The airship stories in the 1897 US Press:

This article was published in the daily newspaper The New York Times, May 11, 1897.

Warning: the airship stories must not be taken at face value as "UFO sightings." Evaluation of such stories is under way here.

PERSONAL

While the managers of the Nashville exposition are taking good care to get all the legitimate advertising they can out of their so-called "airship," they show a commendable inclination not to make any extravagant claims for what is after all only a balloon rigged up with an apparatus that renders possible slow propulsion when the atmospheric conditions are unusually favorable. It is a little unfortunate that the inventor and manipulator of this duplicate of at least fifty similar contrivances, all useless, just as the present machine must be, has allowed the correspondents to call him "Prof. Barnard." The title has created in some quarters, the impression that Prof., EDWARD EMERSON BARNARD, the eminent astronomer, is the builder, Captain, and crew of the new airship, and because of this mistake it has received rather more serious consideration than it deserves. Such dubious fame as the fastening of wheels beneath a balloon can give, belongs, not to the discoverer of Jupiter's fifth satellite, but a young man who owns a professorial handle of his name to the fact that for several years he gave members of the Young Men's Christian Association the benefit of his knowledge about gymnastics and physical development.

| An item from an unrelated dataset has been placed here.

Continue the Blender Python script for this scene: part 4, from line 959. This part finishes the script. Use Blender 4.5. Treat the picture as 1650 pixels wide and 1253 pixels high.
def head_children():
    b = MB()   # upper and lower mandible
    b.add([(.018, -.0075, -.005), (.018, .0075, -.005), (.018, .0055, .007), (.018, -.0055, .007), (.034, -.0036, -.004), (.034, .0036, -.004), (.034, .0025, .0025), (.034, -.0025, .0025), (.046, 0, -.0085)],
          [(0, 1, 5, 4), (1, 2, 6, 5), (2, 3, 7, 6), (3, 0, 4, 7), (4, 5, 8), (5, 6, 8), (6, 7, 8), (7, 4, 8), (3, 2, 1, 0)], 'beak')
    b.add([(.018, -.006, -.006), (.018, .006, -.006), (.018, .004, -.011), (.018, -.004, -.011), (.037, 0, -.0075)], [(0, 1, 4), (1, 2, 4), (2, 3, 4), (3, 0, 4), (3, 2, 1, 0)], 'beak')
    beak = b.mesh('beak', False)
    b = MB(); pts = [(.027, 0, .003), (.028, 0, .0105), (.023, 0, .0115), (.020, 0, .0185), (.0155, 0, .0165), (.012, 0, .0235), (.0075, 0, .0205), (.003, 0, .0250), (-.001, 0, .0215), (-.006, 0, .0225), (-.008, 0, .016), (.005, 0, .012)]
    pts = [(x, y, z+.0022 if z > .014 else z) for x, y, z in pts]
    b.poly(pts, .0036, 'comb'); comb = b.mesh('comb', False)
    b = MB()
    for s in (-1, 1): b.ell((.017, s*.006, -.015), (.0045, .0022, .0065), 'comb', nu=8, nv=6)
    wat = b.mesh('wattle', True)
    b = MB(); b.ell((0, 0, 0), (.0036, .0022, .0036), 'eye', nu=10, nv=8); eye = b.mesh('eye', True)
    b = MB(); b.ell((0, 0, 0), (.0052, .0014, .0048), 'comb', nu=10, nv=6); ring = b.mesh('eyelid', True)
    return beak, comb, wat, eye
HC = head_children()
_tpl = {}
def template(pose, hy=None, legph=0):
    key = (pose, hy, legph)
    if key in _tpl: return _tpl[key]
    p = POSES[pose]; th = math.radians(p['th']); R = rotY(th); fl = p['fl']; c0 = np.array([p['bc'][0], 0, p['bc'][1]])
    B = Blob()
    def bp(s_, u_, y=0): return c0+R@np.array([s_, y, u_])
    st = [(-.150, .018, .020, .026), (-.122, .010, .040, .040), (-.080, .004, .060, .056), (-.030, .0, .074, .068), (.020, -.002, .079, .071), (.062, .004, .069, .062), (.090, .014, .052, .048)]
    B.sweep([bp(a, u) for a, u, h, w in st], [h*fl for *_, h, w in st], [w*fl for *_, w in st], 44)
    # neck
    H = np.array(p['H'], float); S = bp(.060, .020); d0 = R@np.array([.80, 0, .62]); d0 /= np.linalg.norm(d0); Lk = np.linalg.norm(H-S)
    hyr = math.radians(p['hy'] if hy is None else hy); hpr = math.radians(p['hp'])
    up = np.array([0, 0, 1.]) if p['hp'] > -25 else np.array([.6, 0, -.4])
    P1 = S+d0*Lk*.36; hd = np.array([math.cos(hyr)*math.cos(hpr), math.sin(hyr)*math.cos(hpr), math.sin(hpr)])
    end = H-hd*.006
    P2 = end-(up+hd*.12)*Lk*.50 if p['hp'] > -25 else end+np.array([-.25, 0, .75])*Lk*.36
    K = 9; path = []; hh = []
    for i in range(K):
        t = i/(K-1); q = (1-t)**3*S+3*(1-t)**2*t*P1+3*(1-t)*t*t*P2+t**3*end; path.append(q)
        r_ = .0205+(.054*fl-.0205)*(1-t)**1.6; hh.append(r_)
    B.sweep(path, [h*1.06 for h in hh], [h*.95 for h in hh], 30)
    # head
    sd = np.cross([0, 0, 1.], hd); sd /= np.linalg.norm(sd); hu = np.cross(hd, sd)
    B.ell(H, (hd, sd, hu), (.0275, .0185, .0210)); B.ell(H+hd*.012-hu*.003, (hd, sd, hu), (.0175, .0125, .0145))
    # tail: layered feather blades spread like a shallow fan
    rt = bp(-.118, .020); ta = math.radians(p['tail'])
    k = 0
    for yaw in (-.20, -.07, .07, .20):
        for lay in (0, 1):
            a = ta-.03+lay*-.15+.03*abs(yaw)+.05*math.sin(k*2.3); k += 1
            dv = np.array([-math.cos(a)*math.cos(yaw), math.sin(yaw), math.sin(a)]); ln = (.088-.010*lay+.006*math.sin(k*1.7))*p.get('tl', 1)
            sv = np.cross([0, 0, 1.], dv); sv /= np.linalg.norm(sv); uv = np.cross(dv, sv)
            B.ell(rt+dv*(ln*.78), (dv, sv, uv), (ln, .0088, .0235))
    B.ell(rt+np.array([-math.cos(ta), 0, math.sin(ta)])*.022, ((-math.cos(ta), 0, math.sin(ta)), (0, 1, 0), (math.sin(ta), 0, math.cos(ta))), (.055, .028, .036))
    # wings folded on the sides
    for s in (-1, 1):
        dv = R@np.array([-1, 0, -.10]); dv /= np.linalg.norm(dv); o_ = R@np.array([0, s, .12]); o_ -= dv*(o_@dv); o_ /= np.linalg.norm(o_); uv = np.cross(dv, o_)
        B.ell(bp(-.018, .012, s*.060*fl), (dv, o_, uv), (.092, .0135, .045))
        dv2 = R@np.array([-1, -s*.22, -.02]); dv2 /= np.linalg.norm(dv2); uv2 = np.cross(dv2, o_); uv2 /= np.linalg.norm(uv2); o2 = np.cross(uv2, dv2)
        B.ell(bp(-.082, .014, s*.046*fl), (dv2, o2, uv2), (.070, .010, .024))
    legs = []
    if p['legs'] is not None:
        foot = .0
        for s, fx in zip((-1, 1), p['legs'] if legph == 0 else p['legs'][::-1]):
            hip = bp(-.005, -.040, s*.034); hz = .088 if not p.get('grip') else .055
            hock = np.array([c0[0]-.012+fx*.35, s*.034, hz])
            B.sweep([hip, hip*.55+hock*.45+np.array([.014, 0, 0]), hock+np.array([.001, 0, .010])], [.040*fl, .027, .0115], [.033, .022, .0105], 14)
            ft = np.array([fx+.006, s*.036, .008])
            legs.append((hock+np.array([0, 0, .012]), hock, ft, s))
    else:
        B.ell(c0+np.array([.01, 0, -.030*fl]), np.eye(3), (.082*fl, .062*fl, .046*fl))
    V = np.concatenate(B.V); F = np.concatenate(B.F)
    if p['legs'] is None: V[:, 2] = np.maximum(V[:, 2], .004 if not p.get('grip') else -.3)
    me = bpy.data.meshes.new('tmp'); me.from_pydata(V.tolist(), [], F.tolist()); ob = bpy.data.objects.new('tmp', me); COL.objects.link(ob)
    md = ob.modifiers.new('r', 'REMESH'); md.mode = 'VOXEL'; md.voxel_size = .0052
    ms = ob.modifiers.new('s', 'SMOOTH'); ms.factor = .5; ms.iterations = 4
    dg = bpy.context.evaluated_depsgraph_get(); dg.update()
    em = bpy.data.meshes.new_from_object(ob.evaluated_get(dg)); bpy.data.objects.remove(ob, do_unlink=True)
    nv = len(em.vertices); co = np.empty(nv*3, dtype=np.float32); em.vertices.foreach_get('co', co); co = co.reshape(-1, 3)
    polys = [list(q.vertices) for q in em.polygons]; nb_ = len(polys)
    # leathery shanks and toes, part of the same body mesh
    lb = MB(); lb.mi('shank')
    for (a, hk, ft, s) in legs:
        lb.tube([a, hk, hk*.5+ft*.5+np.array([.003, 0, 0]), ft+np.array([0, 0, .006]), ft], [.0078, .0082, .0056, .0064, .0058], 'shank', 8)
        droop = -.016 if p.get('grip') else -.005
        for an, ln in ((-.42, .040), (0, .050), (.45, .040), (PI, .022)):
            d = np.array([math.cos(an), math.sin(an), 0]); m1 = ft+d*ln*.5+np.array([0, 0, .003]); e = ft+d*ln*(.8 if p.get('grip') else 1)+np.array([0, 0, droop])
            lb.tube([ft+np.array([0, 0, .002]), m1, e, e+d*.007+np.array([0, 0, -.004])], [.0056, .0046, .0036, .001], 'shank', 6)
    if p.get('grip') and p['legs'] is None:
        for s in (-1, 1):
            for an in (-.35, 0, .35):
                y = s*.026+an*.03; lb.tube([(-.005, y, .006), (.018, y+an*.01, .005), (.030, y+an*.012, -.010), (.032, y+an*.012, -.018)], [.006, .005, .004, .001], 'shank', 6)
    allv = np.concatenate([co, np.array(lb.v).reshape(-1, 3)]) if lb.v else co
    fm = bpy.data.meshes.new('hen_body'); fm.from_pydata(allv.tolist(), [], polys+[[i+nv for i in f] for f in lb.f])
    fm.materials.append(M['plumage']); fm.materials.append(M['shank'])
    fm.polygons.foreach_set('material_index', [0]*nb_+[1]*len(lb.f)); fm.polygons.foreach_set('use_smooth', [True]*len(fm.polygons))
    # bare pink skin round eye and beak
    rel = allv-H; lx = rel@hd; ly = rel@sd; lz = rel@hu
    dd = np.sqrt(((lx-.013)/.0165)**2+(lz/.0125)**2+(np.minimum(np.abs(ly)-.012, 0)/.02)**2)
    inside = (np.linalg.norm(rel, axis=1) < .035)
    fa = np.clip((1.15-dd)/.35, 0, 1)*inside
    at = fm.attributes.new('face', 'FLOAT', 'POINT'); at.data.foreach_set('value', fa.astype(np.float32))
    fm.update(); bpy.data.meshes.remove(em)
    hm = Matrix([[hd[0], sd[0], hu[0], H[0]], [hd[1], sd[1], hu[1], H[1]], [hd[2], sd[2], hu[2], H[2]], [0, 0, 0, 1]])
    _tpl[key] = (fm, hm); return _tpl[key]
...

The exposition managers decided over a year ago that a flying machine would be a good feature for their show, and they hired BARNARD to make the nearest approach to one that he could produce without spending too much money. It betrays an over-suspicious mind even to hint that the recent stories from the West and South were a part of the Nashville scheme, but it is undoubtedly a fact that to the interest they excited is due almost all the comment which the Barnard balloon has created. It is absolutely hopeless in principle, and the work expended in its construction would have been worse than wasted if the object had been to produce anything more than a toy to play with on exceptionally calm days.